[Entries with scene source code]
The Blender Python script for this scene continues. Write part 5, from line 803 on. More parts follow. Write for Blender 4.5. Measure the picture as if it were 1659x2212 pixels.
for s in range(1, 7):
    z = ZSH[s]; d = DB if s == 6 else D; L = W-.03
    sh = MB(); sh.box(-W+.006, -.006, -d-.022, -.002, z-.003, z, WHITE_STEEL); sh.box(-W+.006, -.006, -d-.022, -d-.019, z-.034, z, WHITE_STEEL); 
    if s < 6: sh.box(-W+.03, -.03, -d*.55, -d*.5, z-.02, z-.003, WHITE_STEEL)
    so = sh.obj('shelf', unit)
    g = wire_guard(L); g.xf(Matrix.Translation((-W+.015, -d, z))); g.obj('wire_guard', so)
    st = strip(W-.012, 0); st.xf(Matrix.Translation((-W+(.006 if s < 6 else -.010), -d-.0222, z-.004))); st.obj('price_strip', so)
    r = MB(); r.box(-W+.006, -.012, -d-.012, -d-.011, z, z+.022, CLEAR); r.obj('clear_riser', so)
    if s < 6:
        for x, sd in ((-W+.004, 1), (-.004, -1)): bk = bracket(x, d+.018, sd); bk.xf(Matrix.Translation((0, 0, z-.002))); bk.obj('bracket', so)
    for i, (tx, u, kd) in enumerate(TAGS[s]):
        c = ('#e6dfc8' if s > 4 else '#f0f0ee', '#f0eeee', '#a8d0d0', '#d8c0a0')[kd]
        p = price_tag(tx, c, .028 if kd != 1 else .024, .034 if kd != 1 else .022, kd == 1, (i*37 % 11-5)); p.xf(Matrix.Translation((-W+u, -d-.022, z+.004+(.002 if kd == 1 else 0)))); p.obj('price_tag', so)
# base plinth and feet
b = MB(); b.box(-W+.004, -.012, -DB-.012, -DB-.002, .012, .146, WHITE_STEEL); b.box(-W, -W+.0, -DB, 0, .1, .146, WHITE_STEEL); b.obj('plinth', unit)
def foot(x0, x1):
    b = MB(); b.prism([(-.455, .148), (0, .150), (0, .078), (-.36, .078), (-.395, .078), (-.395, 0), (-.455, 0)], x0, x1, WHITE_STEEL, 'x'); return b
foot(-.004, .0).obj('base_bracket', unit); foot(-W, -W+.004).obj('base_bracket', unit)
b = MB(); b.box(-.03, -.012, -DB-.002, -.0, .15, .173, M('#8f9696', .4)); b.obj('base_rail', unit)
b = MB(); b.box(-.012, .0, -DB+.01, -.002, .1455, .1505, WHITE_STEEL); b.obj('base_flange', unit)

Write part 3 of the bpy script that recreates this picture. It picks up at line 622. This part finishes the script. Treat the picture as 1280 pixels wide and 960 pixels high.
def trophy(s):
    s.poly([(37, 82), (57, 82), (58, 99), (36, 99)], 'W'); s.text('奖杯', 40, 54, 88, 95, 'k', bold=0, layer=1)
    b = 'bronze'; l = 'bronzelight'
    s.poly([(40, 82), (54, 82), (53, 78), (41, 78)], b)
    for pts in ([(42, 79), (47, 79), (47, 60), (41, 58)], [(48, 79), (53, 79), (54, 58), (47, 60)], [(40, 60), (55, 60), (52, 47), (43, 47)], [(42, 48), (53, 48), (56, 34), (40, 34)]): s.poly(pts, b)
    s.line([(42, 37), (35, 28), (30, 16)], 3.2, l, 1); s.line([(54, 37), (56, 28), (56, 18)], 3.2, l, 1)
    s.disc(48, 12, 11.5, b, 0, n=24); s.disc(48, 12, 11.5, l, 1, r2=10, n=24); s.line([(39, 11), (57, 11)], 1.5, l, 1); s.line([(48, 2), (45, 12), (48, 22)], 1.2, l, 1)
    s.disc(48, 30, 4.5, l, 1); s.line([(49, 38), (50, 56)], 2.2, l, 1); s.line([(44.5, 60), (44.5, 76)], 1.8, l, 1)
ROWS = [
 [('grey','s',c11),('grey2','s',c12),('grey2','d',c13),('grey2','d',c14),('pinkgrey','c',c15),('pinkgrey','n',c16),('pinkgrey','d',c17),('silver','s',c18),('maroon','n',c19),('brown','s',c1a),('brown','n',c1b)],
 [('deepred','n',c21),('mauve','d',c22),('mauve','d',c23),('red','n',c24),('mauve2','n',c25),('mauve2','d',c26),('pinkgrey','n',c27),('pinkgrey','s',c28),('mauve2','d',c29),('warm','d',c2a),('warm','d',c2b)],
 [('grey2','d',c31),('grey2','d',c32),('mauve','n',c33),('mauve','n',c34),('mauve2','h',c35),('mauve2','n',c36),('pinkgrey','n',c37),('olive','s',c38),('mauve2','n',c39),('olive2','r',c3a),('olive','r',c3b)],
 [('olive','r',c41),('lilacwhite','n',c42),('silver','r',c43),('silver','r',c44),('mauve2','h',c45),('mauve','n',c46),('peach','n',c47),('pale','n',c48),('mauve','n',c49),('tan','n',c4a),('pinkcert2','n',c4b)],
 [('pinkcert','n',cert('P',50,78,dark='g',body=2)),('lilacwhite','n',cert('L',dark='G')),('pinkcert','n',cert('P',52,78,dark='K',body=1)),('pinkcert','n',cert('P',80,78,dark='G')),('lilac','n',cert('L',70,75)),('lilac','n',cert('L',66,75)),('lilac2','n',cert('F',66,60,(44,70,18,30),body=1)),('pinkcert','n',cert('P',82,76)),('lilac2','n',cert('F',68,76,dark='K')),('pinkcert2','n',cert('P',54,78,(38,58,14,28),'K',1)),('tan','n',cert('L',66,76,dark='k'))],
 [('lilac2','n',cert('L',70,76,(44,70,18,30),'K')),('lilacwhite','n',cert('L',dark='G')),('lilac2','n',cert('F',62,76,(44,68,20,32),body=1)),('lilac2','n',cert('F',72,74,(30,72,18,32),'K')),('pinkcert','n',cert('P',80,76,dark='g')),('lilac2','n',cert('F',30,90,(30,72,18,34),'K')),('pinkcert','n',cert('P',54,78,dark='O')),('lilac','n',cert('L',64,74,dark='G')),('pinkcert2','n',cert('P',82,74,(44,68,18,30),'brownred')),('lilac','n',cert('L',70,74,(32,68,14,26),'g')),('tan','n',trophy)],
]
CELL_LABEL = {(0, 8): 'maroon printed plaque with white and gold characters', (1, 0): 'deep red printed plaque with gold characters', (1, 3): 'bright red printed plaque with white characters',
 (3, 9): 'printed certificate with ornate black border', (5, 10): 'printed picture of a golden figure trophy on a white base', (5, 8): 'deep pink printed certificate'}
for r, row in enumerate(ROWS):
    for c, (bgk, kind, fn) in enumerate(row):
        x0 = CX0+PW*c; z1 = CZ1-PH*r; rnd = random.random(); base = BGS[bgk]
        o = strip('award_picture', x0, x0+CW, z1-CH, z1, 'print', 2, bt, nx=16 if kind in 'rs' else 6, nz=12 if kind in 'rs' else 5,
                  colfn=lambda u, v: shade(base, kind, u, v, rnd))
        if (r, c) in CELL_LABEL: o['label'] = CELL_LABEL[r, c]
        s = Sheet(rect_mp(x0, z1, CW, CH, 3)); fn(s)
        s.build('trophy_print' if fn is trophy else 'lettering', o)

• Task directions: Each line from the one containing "2, bt, nx=16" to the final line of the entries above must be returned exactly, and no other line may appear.

• Written answer:
        o = strip('award_picture', x0, x0+CW, z1-CH, z1, 'print', 2, bt, nx=16 if kind in 'rs' else 6, nz=12 if kind in 'rs' else 5,
                  colfn=lambda u, v: shade(base, kind, u, v, rnd))
        if (r, c) in CELL_LABEL: o['label'] = CELL_LABEL[r, c]
        s = Sheet(rect_mp(x0, z1, CW, CH, 3)); fn(s)
        s.build('trophy_print' if fn is trophy else 'lettering', o)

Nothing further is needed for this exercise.